Чего же больше в этой новой жизни - светлых или темных сторон? Великодушный и слабый Федор - царь лишь по праву наследования. Его не готовили управлять государством. В душе его есть нечто поэтическое, хотя и ограниченное любовью к благолепию церковной службы и колокольному звону. Отец презрительно называл его «звонарем». Он годится лишь для того, чтобы в великолепных одеждах, увешанных сверкающими побрякушками, показаться народу и прослезиться в нужном месте, произнося невнятно речи, написанные для него истинными правителями, воплощенными у Толстого в Годунове. Собственно, с этого и начинается трагедия:

«Смерть Иоанна Грозного» появилась в первом номере «Отечественных записок» в 1866 году. Толстой жил тогда в Риме. Из Петербурга приходили добрые вести о том, что дирекция театров предпринимает попытки добиться ее постановки. Великий герцог Веймарский передал через Листа, что он спит и видит, когда трагедия пойдет на сцене его театра. Разумеется, Толстой рад этому, но прежде, этой же осенью, ему хотелось бы увидеть трагедию в России.

Вообще Лист теперь часто посещает Толстых и охотно садится к роялю. Некогда Алексей Константинович жаловался Софье Андреевне, что не всегда понимает серьезную музыку. Сама прекрасная музыкантша, жена развила в нем и эту способность. И вот, когда любезный Лист однажды после кофе, даже не дожидаясь просьб хозяев, сел за инструмент, у Толстого возникло ощущение, что из мира обыденного он перенесся в какой-то иной мир... Лист играл весь вечер. Толстой пытался передать свое впечатление такими словами:

«Тут уже не приходится говорить о приемах мастерства - даже те, к которым он прибегает, не замечаются или не ощущаются как таковые. Нет больше ни рояля, ни даже звуков, и мы воспринимаем их не слухом, а по-иному.
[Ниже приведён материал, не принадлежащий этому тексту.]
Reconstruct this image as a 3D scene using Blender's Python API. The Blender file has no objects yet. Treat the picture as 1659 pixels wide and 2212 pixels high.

Мне кажется, что никогда, даже и во время величайших своих триумфов, он не был ни так велик, ни так прост в своем величии».

Но несмотря на изысканное общество музыкантов, художников, писателей, несмотря на то, что зима в Риме была «похожа на наше лето» и можно ездить по дороге на Остию, где попадаются итальянские мужички в косматых панталонах, видны не то горы, не то облака, поют жаворонки и кричат ослы, или ходить пешком в Колизей по скверно пахнущим улицам и сквозь многочисленные двери в стенах смотреть на кипарисы и пинии, сердце его дрогнуло, когда пришло из Красного Рога письмо от Андрейки с перечислением тамошних цветов - медуницы, барашков, купавок, что похожи на чашечки и плавают на воде, ирисов, что растут высоко, между тростниками... А как нарочито скромно достал из торбы своего первого подстреленного глухаря Андрейка, когда Толстой его взял с собой на охоту в Красном Роге! Приятно вспомнить его довольную мордочку... Интересно, ходят ли они теперь на вальдшнепов? Нет ничего лучшего на свете, как жить в деревне, да еще в лесу! Пусть все собираются в Пустыньку осенью.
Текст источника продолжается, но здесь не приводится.